Friday, June 29, 2007


Watching the (interminable) five-part finale of Studio 60 (finally) conclude last night, I was struck again that much of this could have been salvageable had Sorkin made the show within a show a late-night news show (something Nightline-like) and not a sketch comedy show. That would have let him embed the political stuff a lot more smoothly. As it was, a lot of the comedy stuff felt forced and faked, and the political stuff - generally speaking, the good stuff - felt shoehorned in. Even the Harriett-Matt stuff might have worked better in such a scenario - neither Harriett or Matt ever felt loose or cutting enough to be comedy geniuses, but instead felt oddly buttoned-up - which might have worked well for a writer and anchor at a news show.

That being said, the series did give us some nice moments, the Christmas episode being the highlight, especially the brass band finale. And it showed us that Bradley Whitford could play someone besides Josh Lyman (his Danny was different enough to impress, if not different enough to wow me) and that Steven Weber has real chops.

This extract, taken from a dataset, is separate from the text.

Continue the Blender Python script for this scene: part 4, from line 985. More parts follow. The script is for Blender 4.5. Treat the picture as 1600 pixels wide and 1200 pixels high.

What last night's finale really left me wondering, though, is if Sorkin - who has a new Broadway play scheduled for the Fall and a Tom Hanks/Julia Roberts political film scheduled for Christmas release - will at some point return to TV. I still suspect that TV is his natural medium, although the aforementioned projects may in the end prove me wrong. But this can't have been a fun experience, especially given the clearly personal nature of the writing. Has he been scared off for good? Or will learn from the mistakes made here and try again at some point? I'm curious to learn the answer.

One more thing - how weird must it have been for Kristen Chenowith (the real-life inspiration for the Harriett character) to watch that episode?